## [WHAT YOU HAVE TO DO]
Reproduce all lines of the listing below in which the word "picture" occurs.

## [DATASET EXCERPT]
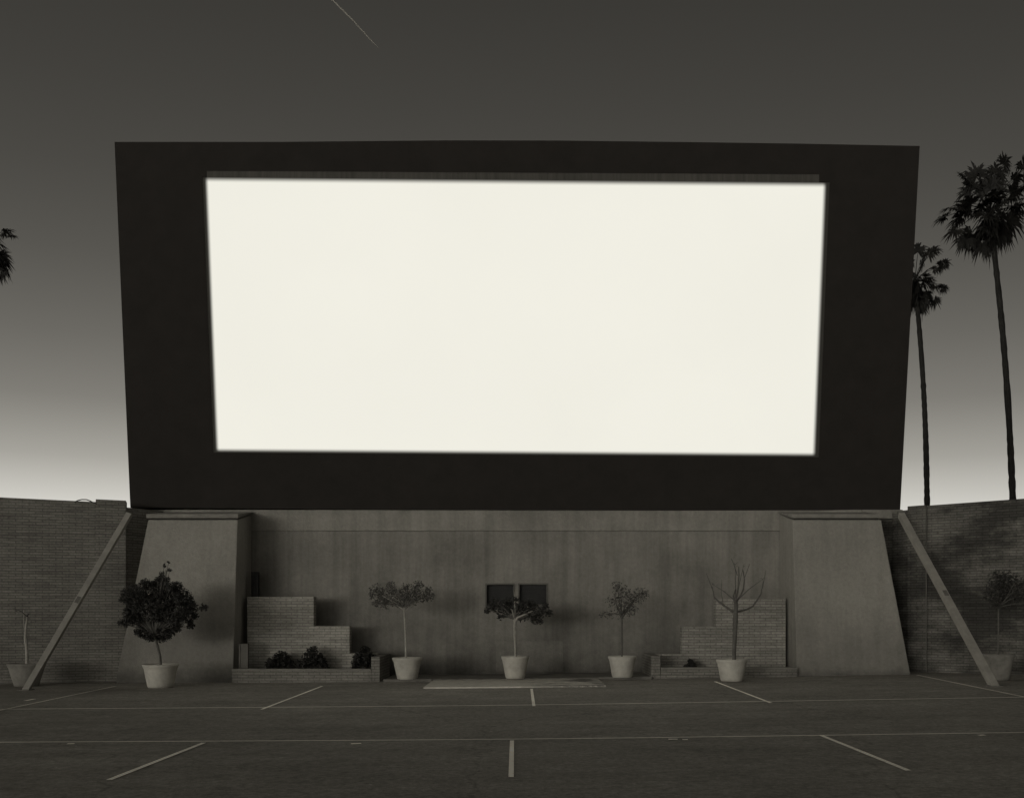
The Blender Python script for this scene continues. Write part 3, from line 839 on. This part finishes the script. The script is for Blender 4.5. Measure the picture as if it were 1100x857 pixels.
f2 = [(996, 275, 9), (985, 272, 10), (1003, 269, 8), (990, 283, 10), (980, 285, 10), (1008, 286, 8), (1014, 284, 6), (1002, 290, 7), (1010, 307, 8), (1002, 308, 8), (995, 316, 9), (1004, 322, 7), (985, 305, 10), (978, 310, 10), (988, 322, 9), (980, 325, 10), (970, 300, 10), (965, 285, 10), (966, 318, 9), (990, 330, 8), (1013, 310, 5)]
palm(983, 302, 996, 545, D2, 5, 7, fanlist(f2, 983, 302, D2), 'smaller fan palm rising partly behind the right edge of the screen', 37, .6, 14)
D3 = 44
f3 = [(-6, 243, 11), (6, 246, 9), (12, 250, 7), (-4, 275, 13), (6, 284, 11), (4, 292, 8), (-20, 235, 14), (-30, 250, 14), (-45, 260, 14), (-30, 290, 14), (-15, 300, 13), (-55, 240, 13), (-60, 275, 13), (-20, 265, 13), (-38, 225, 13), (-8, 262, 8), (-10, 252, 8)]
palm(-29, 264, -24, 537, D3, 6, 8, fanlist(f3, -26, 262, D3), 'fan palm outside the left edge, only frond tips showing over the wall', 41, .65)

# small tree top peeping over the right wall at the picture's edge
rng = random.Random(77)
bt = P(1112, 540, 38); tb = empty('broadleaf_tree', (bt.x, bt.y, gz(bt.x)))
tag(tb, 'leafy treetop just peeping over the right brick wall at the picture edge', 'tree')
mb = MB(); zt = bt.z - gz(bt.x)
mb.tube([(0, 0, -.1), (.1, 0, zt * .5), (0, .1, zt * .9)], [.2, .15, .07], 8)
for a in range(5): mb.tube([(0.05, 0, zt * .55), (math.cos(a * 1.3) * .8, math.sin(a * 1.3) * .8, zt * .9)], [.07, .03], 6)
mb.build('trunk', M_bark, tb, smooth=True, local=True)
mb = MB()
for _ in range(26):
    a, q = rng.uniform(0, 6.28), rng.uniform(.1, 1)
    leaves(mb, (math.cos(a) * q * .9 + .25, math.sin(a) * q * 1.1, zt * .98 - q * .9 + rng.uniform(-.5, .25)), .4, 120, .07, rng)
mb.build('crown', M_leafd, tb, local=True)

# long-exposure light streak across the upper sky, added as a pale tube
t = NT('sky_streak_pale', 1, 0); t.b.inputs['Base Color'].default_value = G3(.22)
mb = MB(); mb.tube([P(345, -12, 900), P(357, 0, 900), P(380, 23, 900), P(398, 43, 900), P(407, 52, 900)], [.7, .7, .62, .45, .05], 8)
tag(mb.build('sky_streak', t.m, smooth=True), 'thin pale straight streak high in the dark sky above the screen', 'sky_streak', kind='stuff')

## [WORKED ANSWER]
The Blender Python script for this scene continues. Write part 3, from line 839 on. This part finishes the script. The script is for Blender 4.5. Measure the picture as if it were 1100x857 pixels.
# small tree top peeping over the right wall at the picture's edge
tag(tb, 'leafy treetop just peeping over the right brick wall at the picture edge', 'tree')